Your objective — Using the data below, output the first line and every line after it up to and including the line containing "bg.inputs['Strength'].default_value = 6.2", exactly as written and with nothing added.
○ ○ ○ ○
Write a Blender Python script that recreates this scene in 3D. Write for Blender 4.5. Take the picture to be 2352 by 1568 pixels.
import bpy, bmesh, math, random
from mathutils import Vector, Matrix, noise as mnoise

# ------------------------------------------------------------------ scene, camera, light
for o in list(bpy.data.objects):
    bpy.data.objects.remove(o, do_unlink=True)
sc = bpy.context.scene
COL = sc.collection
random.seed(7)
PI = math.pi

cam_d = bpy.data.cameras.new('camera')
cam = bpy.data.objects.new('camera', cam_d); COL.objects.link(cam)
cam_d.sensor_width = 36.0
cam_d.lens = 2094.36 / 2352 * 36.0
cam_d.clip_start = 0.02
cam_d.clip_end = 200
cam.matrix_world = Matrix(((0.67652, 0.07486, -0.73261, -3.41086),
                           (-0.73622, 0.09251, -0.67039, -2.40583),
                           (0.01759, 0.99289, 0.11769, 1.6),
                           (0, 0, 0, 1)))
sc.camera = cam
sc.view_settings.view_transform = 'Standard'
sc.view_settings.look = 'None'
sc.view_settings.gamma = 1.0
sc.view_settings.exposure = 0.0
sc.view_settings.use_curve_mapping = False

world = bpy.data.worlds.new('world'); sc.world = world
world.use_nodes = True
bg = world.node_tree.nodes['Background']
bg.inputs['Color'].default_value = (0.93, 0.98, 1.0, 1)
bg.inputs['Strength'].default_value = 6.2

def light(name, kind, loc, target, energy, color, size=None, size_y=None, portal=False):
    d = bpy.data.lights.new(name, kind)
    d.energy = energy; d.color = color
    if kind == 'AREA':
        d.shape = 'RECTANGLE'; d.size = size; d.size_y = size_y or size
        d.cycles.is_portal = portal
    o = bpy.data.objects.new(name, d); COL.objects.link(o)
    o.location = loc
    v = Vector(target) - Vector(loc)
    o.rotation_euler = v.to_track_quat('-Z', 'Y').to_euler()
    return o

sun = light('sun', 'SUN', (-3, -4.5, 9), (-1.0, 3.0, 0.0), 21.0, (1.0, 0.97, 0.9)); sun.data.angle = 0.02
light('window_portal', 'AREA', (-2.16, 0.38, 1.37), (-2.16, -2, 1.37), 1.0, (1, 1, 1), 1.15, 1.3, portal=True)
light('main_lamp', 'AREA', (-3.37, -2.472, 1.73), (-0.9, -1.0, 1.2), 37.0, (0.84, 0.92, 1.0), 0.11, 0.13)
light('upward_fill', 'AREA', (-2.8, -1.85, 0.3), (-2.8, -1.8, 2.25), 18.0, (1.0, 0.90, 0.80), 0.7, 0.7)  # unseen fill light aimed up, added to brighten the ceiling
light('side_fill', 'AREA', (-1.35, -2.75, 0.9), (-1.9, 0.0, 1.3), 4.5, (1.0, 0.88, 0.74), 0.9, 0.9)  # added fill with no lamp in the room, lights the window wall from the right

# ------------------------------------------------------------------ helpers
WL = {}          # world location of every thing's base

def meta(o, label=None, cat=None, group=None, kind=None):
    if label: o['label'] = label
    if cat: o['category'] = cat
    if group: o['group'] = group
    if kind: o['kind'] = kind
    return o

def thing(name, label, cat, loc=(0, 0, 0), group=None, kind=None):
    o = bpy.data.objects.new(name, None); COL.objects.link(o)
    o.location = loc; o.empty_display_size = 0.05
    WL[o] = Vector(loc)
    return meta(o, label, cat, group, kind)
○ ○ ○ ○
Exercise output —
Write a Blender Python script that recreates this scene in 3D. Write for Blender 4.5. Take the picture to be 2352 by 1568 pixels.
import bpy, bmesh, math, random
from mathutils import Vector, Matrix, noise as mnoise

# ------------------------------------------------------------------ scene, camera, light
for o in list(bpy.data.objects):
    bpy.data.objects.remove(o, do_unlink=True)
sc = bpy.context.scene
COL = sc.collection
random.seed(7)
PI = math.pi

cam_d = bpy.data.cameras.new('camera')
cam = bpy.data.objects.new('camera', cam_d); COL.objects.link(cam)
cam_d.sensor_width = 36.0
cam_d.lens = 2094.36 / 2352 * 36.0
cam_d.clip_start = 0.02
cam_d.clip_end = 200
cam.matrix_world = Matrix(((0.67652, 0.07486, -0.73261, -3.41086),
                           (-0.73622, 0.09251, -0.67039, -2.40583),
                           (0.01759, 0.99289, 0.11769, 1.6),
                           (0, 0, 0, 1)))
sc.camera = cam
sc.view_settings.view_transform = 'Standard'
sc.view_settings.look = 'None'
sc.view_settings.gamma = 1.0
sc.view_settings.exposure = 0.0
sc.view_settings.use_curve_mapping = False

world = bpy.data.worlds.new('world'); sc.world = world
world.use_nodes = True
bg = world.node_tree.nodes['Background']
bg.inputs['Color'].default_value = (0.93, 0.98, 1.0, 1)
bg.inputs['Strength'].default_value = 6.2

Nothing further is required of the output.